For those who want to stay in The Episcopal Church, the question they should have for Bishop Iker is, “Bishop, do you care for us? If you do care for us, how that manifest?”

He reminded the audience, “We are people under authority, not raw power.”

Bishops have authority because we give it to them.

Once you decide the power resides beyond the people who work and pray together, there is a problem.

A bishop gets his or her authority from the laity, including the clergy. When they abuse that authority, or resort to raw power to enforce their authority, they lose their authority. Such a bishop has no authentic authority any more, just raw power.

[Canon 32 is an example of raw power being used to in this way.]

Additionally, there is nothing in the canons to support moving parishes from one diocese to another as a bishop-to-bishop agreement. It must be a General Convention decision. To date, General Convention has voted “for” this arrangement only if the churches were on the borderline of two dioceses or within about five miles or less.

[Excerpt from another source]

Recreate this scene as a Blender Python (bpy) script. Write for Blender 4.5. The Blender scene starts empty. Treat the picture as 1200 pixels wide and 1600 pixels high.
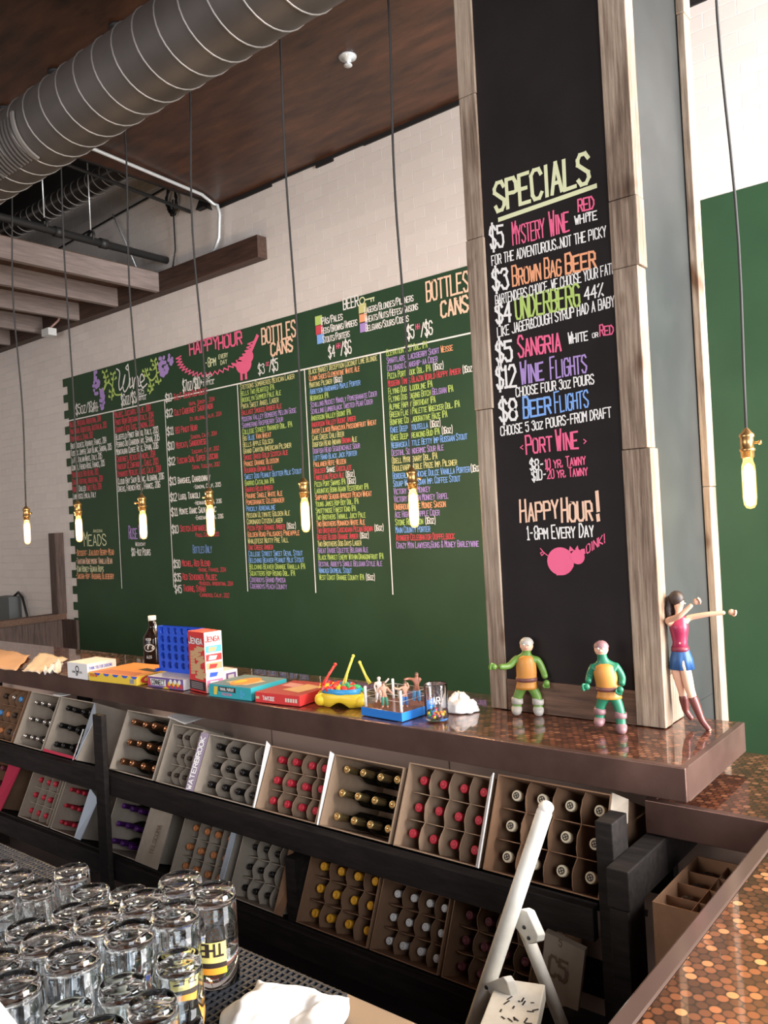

[None of the above applies to St. Christopher’s, All Saints, Trinity and St. Luke’s Stephenville, the four parishes Bp. Iker is trying to force to move to the Diocese of Dallas.]

Harris pleaded with those who intend to remain in The Episcopal Church to continue to reach out to those who plan to leave TEC with Bishop Iker.

“Pray for them. We know them too well to abandon them,” he said.

And he ended with this reminder: “The first piece of mission is liberating the voice of the baptized.”

That is the mission of the lay people of the diocese of Fort Worth.